Growers would want to know how this will enhance the
position of the Zespri brand and NZ’s reputation as well
as increasing the overall wealth of NZ growers and, if it
can be demonstrated that this indeed will happen, whether
such supply is being sourced from Chilean orchards with NZ
interests.”
Before approving this resolution, Mr
Wilkins said shareholders should be provided with detail
from Zespri showing exactly which countries the foreign
kiwifruit is being sourced from, whether Zespri grade
standards will be applied in the same way that they are to
NZ grown kiwifruit and what payment arrangements are
transacted e.g. whether offshore growers will be getting
paid per kg or by the tray and whether they have to wait as
long as NZ growers before final payment is made?
He said
that the explanatory notes in the notice of AGM do not
supply any of this information and shareholders will no
doubt be looking for a fuller explanation at the meeting
before considering the resolutions that are proposed.
“IKGA is questioning why approval from shareholders was not sought previously for the 12 month supply strategy.”
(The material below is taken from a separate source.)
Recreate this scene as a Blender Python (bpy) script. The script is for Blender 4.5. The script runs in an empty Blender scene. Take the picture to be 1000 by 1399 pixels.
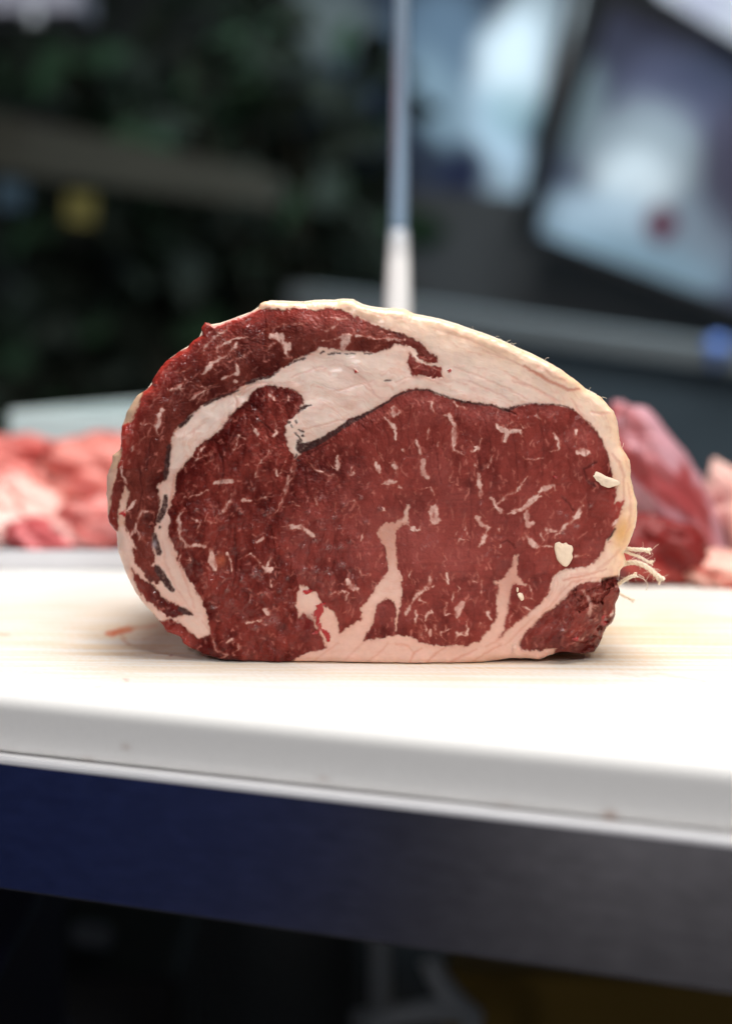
import bpy, bmesh, math, random
import numpy as np
from mathutils import Vector, Matrix

random.seed(7)
rng = np.random.default_rng(11)
S = bpy.context.scene
COL = S.collection
R = math.radians

# ------------------------------------------------------------------ camera
BOARD_Z = 0.90
CAM = Vector((0.0, 0.0, 1.0445))
FPX = 2888.0                      # focal length in photo pixels (photo is 1000 wide)
PITCH = R(6.13)
cd = bpy.data.cameras.new('camera')
cam = bpy.data.objects.new('camera', cd)
COL.objects.link(cam)
cam.location = CAM
cam.rotation_euler = (R(90) - PITCH, 0, 0)
cd.sensor_fit = 'HORIZONTAL'
cd.sensor_width = 24.0
cd.lens = FPX / 1000.0 * 24.0
cd.clip_start = 0.01
cd.clip_end = 200
cd.dof.use_dof = True
cd.dof.focus_distance = 0.803
cd.dof.aperture_fstop = 3.7
cd.dof.aperture_blades = 0
S.camera = cam

# ------------------------------------------------------------------ world and lamps
w = bpy.data.worlds.new('World')
S.world = w
w.use_nodes = True
bg = w.node_tree.nodes['Background']
bg.inputs[0].default_value = (0.60, 0.70, 0.86, 1)
bg.inputs[1].default_value = 0.028


def lamp(name, loc, target, size, power, col=(1, 1, 1), spread=180):
    ld = bpy.data.lights.new(name, 'AREA')
    ld.shape = 'RECTANGLE'
    ld.size, ld.size_y = size
    ld.energy = power
    ld.color = col
    ld.spread = R(spread)
    o = bpy.data.objects.new(name, ld)
    COL.objects.link(o)
    o.location = loc
    o.rotation_euler = (Vector(target) - Vector(loc)).to_track_quat('-Z', 'Y').to_euler()
    return o


lamp('ceiling_lamp', (0.14, 0.92, 2.35), (0.03, 0.85, 0.9), (1.3, 0.7), 38, (1.0, 0.97, 0.93))
lamp('front_lamp', (0.52, -0.50, 1.98), (0, 0.8, 0.95), (0.30, 0.16), 9.5, (1.0, 0.98, 0.96))
lamp('rear_fill_lamp', (0.9, 1.9, 2.9), (0.5, 3.0, 1.15), (1.0, 0.5), 12, (0.72, 0.90, 1.0), 70)  # added lamp that brightens the panels at the back
lamp('added_panel_lamp', (-0.9, -1.9, 2.3), (-2.0, -1.75, 0.3), (1.0, 0.3), 75, (1.0, 0.97, 0.97))  # unseen lamp added to light the panels mirrored in the apron

S.view_settings.view_transform = 'Standard'
S.view_settings.look = 'None'
S.view_settings.exposure = 0.0
S.view_settings.gamma = 1.0

# ------------------------------------------------------------------ helpers
CP, SP = math.cos(PITCH), math.sin(PITCH)


def ray(px, py):
    u = (px - 500.0) / FPX
    v = (699.5 - py) / FPX
    return Vector((u, CP + v * SP, -SP + v * CP))


def at(px, py, Y):
    d = ray(px, py)
    return CAM + d * (Y / d.y)


def on_z(px, py, z):
    d = ray(px, py)
    return CAM + d * ((z - CAM.z) / d.z)


def to_px(x, y, z):
    dx, dy, dz = x - CAM.x, y - CAM.y, z - CAM.z
    depth = dy * CP - dz * SP
    up = dy * SP + dz * CP
    return 500 + FPX * dx / depth, 699.5 - FPX * up / depth


def lin(r, g, b):
    def f(c):
        c /= 255.0
        return c / 12.92 if c <= 0.04045 else ((c + 0.055) / 1.055) ** 2.4
    return (f(r), f(g), f(b))


def tag(o, label=None, cat=None, group=None, kind=None):
    if label: o['label'] = label
    if cat: o['category'] = cat
    if group: o['group'] = group
    if kind: o['kind'] = kind
    return o


def thing(name, loc, label, cat, group=None, rotz=0.0):
    o = bpy.data.objects.new(name, None)
    o.empty_display_size = 0.02
    COL.objects.link(o)
    o.location = loc
    o.rotation_euler = (0, 0, rotz)
    return tag(o, label, cat, group)


def link(name, me, mats, parent=None, smooth=True):
    o = bpy.data.objects.new(name, me)
    COL.objects.link(o)
    if not isinstance(mats, (list, tuple)):
        mats = [mats]
    if len(me.materials) == 0:
        for m in mats:
            me.materials.append(m)
    if parent is not None:
        o.parent = parent
        # geometry is given in world space: undo the parent's own placement
        o.matrix_parent_inverse = (Matrix.Translation(parent.location) @ parent.rotation_euler.to_matrix().to_4x4()).inverted()
    if smooth:
        me.polygons.foreach_set('use_smooth', np.ones(len(me.polygons), dtype=bool))
    return o


def from_bm(name, bm, mats, parent=None, smooth=True):
    bmesh.ops.recalc_face_normals(bm, faces=bm.faces)
    me = bpy.data.meshes.new(name)
    bm.to_mesh(me)
    bm.free()
    return link(name, me, mats, parent, smooth)


def np_mesh(name, V, F):
    """V (n,3), F (m,4) quads."""
    me = bpy.data.meshes.new(name)
    me.vertices.add(len(V))
    me.vertices.foreach_set('co', np.asarray(V, dtype=np.float32).ravel())
    F = np.asarray(F, dtype=np.int32)
    n, k = F.shape
    me.loops.add(n * k)
    me.loops.foreach_set('vertex_index', F.ravel())
    me.polygons.add(n)
    me.polygons.foreach_set('loop_start', np.arange(0, n * k, k, dtype=np.int32))
    me.polygons.foreach_set('loop_total', np.full(n, k, dtype=np.int32))
    me.update(calc_edges=True)
    me.validate()
    return me


def set_col(me, name, C):
    a = me.attributes.new(name, 'FLOAT_COLOR', 'POINT')
    C4 = np.ones((len(C), 4), dtype=np.float32)
    C4[:, :3] = C
    a.data.foreach_set('color', C4.ravel())


def set_val(me, name, A):
    a = me.attributes.new(name, 'FLOAT', 'POINT')
    a.data.foreach_set('value', np.asarray(A, dtype=np.float32))


def add_box(bm, c, size, rot=None, bevel=0.0, seg=2):
    m = Matrix.Translation(Vector(c)) @ (rot.to_4x4() if rot is not None else Matrix.Identity(4)) @ Matrix.Diagonal((size[0], size[1], size[2], 1))
    r = bmesh.ops.create_cube(bm, size=1.0, matrix=m)
    if bevel > 0:
        es = list({e for v in r['verts'] for e in v.link_edges})
        bmesh.ops.bevel(bm, geom=es, offset=bevel, segments=seg, affect='EDGES', profile=0.5)


def add_tube(bm, pts, radii, n=12, cap=True):
    pts = [Vector(p) for p in pts]
    if not isinstance(radii, (list, tuple)):
        radii = [radii] * len(pts)
    rings = []
    up = Vector((0.13, 0.31, 0.94)).normalized()
    for i, p in enumerate(pts):
        t = (pts[min(i + 1, len(pts) - 1)] - pts[max(i - 1, 0)]).normalized()
        a = t.cross(up)
        if a.length < 1e-3:
            a = t.cross(Vector((1, 0, 0)))
        a.normalize()
        b = t.cross(a)
        rings.append([bm.verts.new(p + (a * math.cos(2 * math.pi * k / n) + b * math.sin(2 * math.pi * k / n)) * radii[i]) for k in range(n)])
    for i in range(len(rings) - 1):
        for k in range(n):
            bm.faces.new((rings[i][k], rings[i][(k + 1) % n], rings[i + 1][(k + 1) % n], rings[i + 1][k]))
    if cap:
        bm.faces.new(rings[0][::-1])
        bm.faces.new(rings[-1])


# numpy noise ---------------------------------------------------------------
def _hash(ix, iy, seed):
    h = (ix.astype(np.int64) * 374761393 + iy.astype(np.int64) * 668265263 + seed * 974634777) & 0x7fffffff
    h = ((h ^ (h >> 13)) * 1274126177) & 0x7fffffff
    h = h ^ (h >> 16)
    return (h & 0xffff) / 65535.0


def vn(x, y, seed=0):
    ix, iy = np.floor(x), np.floor(y)
    fx, fy = x - ix, y - iy
    fx = fx * fx * (3 - 2 * fx)
    fy = fy * fy * (3 - 2 * fy)
    a, b = _hash(ix, iy, seed), _hash(ix + 1, iy, seed)
    c, d = _hash(ix, iy + 1, seed), _hash(ix + 1, iy + 1, seed)
    return (a * (1 - fx) + b * fx) * (1 - fy) + (c * (1 - fx) + d * fx) * fy


def fbm(x, y, seed=0, o=3):
    s, a, t = 0, 1.0, 0
    for k in range(o):
        s = s + a * vn(x * 2 ** k, y * 2 ** k, seed + 17 * k)
        t += a
        a *= 0.5
    return s / t


def worley(x, y, seed=0):
    ix, iy = np.floor(x), np.floor(y)
    f1 = np.full(x.shape, 9.0)
    f2 = np.full(x.shape, 9.0)
    idv = np.zeros(x.shape)
    for dx in (-1, 0, 1):
        for dy in (-1, 0, 1):
            cx, cy = ix + dx, iy + dy
            px = cx + 0.1 + 0.8 * _hash(cx, cy, seed)
            py = cy + 0.1 + 0.8 * _hash(cx, cy, seed + 5)
            d = np.hypot(px - x, py - y)
            nearer = d < f1
            f2 = np.where(nearer, f1, np.minimum(f2, d))
            idv = np.where(nearer, _hash(cx, cy, seed + 9), idv)
            f1 = np.where(nearer, d, f1)
    return f1, f2, idv


def sstep(a, b, x):
    t = np.clip((x - a) / (b - a), 0, 1)
    return t * t * (3 - 2 * t)


# materials -------------------------------------------------------------------
def new_mat(name):
    m = bpy.data.materials.new(name)
    m.use_nodes = True
    nt = m.node_tree
    b = nt.nodes['Principled BSDF']
    return m, nt, b


def plain(name, col, rough=0.5, metal=0.0, noise=0.15, nscale=40.0, bump=0.0, coat=0.0, stretch=(1, 1, 1), turn=0.0):
    m, nt, b = new_mat(name)
    N, L = nt.nodes, nt.links
    tc = N.new('ShaderNodeTexCoord')
    mp = N.new('ShaderNodeMapping')
    mp.inputs['Rotation'].default_value = (0, 0, turn)
    mp.inputs['Scale'].default_value = stretch
    L.new(tc.outputs['Object'], mp.inputs['Vector'])
    nz = N.new('ShaderNodeTexNoise')
    nz.inputs['Scale'].default_value = nscale
    nz.inputs['Detail'].default_value = 5
    L.new(mp.outputs[0], nz.inputs['Vector'])
    mx = N.new('ShaderNodeMix'); mx.data_type = 'RGBA'
    mx.inputs['A'].default_value = (*[c * (1 - noise) for c in col], 1)
    mx.inputs['B'].default_value = (*[min(1, c * (1 + noise)) for c in col], 1)
    L.new(nz.outputs['Fac'], mx.inputs['Factor'])
    L.new(mx.outputs['Result'], b.inputs['Base Color'])
    b.inputs['Roughness'].default_value = rough
    b.inputs['Metallic'].default_value = metal
    b.inputs['Coat Weight'].default_value = coat
    if bump > 0:
        bp = N.new('ShaderNodeBump')
        bp.inputs['Strength'].default_value = bump
        bp.inputs['Distance'].default_value = 0.001
        L.new(nz.outputs['Fac'], bp.inputs['Height'])
        L.new(bp.outputs[0], b.inputs['Normal'])
    return m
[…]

IKGA is also questioning the just released notice of a special general meeting to be held immediately after the AGM to approve a 1:5 share split. According to the notice to shareholders this resolution was omitted from the AGM notice and so a SGM has to be held to approve the split. The move was signalled in the company’s annual report as being planned for September and it is surprising , therefore, that it was not in the Notice of AGM. IKGA notes that it was also signalled in the Annual report that the Board of the Company is considering a share issue and “buy back” for 2011/12 or later.
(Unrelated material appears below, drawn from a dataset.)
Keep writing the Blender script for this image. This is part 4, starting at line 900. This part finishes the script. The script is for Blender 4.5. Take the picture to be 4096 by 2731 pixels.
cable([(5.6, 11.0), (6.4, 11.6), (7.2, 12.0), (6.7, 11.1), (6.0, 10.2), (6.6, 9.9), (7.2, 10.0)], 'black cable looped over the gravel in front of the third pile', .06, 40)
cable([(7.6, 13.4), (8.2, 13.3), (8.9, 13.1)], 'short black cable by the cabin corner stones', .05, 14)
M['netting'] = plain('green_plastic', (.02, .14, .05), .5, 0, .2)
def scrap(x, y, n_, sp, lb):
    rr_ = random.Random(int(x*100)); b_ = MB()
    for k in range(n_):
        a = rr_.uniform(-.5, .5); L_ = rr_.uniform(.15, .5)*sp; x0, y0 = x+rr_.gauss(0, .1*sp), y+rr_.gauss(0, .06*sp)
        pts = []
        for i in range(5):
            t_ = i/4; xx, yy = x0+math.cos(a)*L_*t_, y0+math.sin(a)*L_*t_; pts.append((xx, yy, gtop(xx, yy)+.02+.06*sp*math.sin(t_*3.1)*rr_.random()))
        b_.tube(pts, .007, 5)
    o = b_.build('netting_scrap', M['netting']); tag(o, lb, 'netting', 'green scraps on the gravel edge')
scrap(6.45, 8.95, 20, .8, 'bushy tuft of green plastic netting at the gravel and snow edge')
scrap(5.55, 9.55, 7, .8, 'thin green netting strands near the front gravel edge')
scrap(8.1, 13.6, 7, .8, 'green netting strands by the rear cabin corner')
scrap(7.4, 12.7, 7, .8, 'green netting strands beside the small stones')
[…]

The annual report states that the share split is an attempt to get a closer match of one tray of production to one share and to make shares “more accessible” to growers. IKGA does not know how the 1:5 ratio was calculated when the Zespri website shows that a ratio of 3.6 trays to each share was used for calculating the share to production alignment last year. The company’s Annual report states that there are 24.1 million shares on issue and the company sold 98.5 million trays of NZ Grown kiwifruit. “By our calculations that makes a split of just over 1:4 not 1:5 “ said Mr Wilkins.
The1:5 split seems to be based around an average trading price of $5 which has nothing to do with production. “We fail to see how this move will make shares more accessible. The only way this could occur would be if existing shareholders who are over shared or dry shareholders decide to put some of their shares on the market for sale. Those shareholders are not going to sell down their shareholdings for $1 per share and the most likely outcome will be a greater return to them than if there had been no split. This looks more like an offering of leftovers without any gravy to those growers who have no shares or are under shared and have little or no say in how shares in the company are dealt with. More shares at a lower price does not mean greater accessibility.
IKGA
believes that the real issue is the fact that the company is
a corporate and not a co-operative. Shareholdings and
production should be aligned and the issue of dry shares
dealt with in a way that ensures grower control as well as
ownership before any share split occurs. Proceeding with the
share split as planned only risks creating further inequity
between growers and shareholders.
IKGA wonders if this
hasty move to address the shareholding structure is in
response to the questions IKGA has been raising on this
issue. IKGA notes that in another move which seems related
to IKGA asking Zespri why it cannot pay more money to
growers sooner Zespri has decided to advance some payments
to growers from November to September. As already noted by
IKGA this is unlikely to be the end of the “good news”
for green growers with IKGA predicting a significant lift in
returns to be announced at or before the AGM.